ExxonMobil chief executive Darren Woods listens as President Trump during a White House meeting in April 3. (AP Photo/Evan Vucci)
Woods emphasized that Exxon, which during the 1990s and much of the 2000s denied the idea of man-made climate change, today takes the issue seriously.
Exxon has set a series of short-term goals, promising to cut methane emissions by 15 percent and reduce the burning of excess gas at wells by by 20 percent between 2016 and 2020.
And in a break with President Trump, Exxon backs the 2015 Paris climate agreement, which seeks to limit global warming to 2 degrees Celsius this century. The company also supports federal regulation of methane emissions at a time when the Trump administration is rolling back rules put in place under President Barack Obama to stop the leaking of that potent greenhouse gas from oil operations.
But unlike other oil majors, Exxon has declined to set a long-term deadline for reaching various emissions targets.
Nearly all Western major oil and gas firms are under pressure — from politicians, activists and even their investors — to do more to slow down the buildup of heat-trapping pollution in the atmosphere. Several European oil companies earlier this year set mid-century targets for reducing emissions.
“Exxon is looking more and more isolated in its refusal to even engage with the idea” of a long-term emissions-reduction target, said Andrew Logan, series director of the oil and gas program at Ceres, a nonprofit group of environmentalists and investors.
BP, for one, said that by 2050 it will slash greenhouse gas emissions from much of its own operations to net zero and cut the carbon content of its products by 50 percent.
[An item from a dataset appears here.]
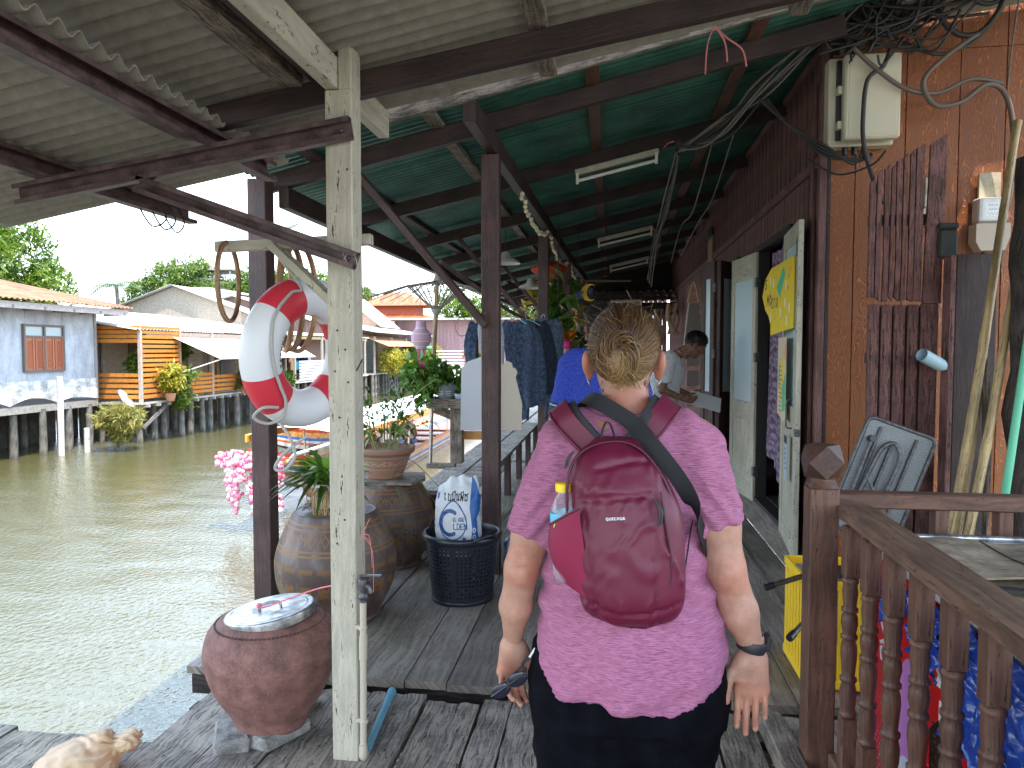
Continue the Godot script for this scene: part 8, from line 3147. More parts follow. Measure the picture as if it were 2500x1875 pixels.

Royal Dutch Shell aims to reduce the carbon intensity of the fuel it sells by 65 percent by that year.
And Total, a French oil multinational, went even further by promising to cut emissions from both its own drilling and refining operations, and from the burning of its gasoline and other products in Europe by the middle of the century.
The companies are still fuzzy on many of the details of their plans, which will likely depend on the development of a cheap way of capturing carbon dioxide from the air.
The oil companies generally face more political pressure in Europe to cut carbon emissions than those in the United States.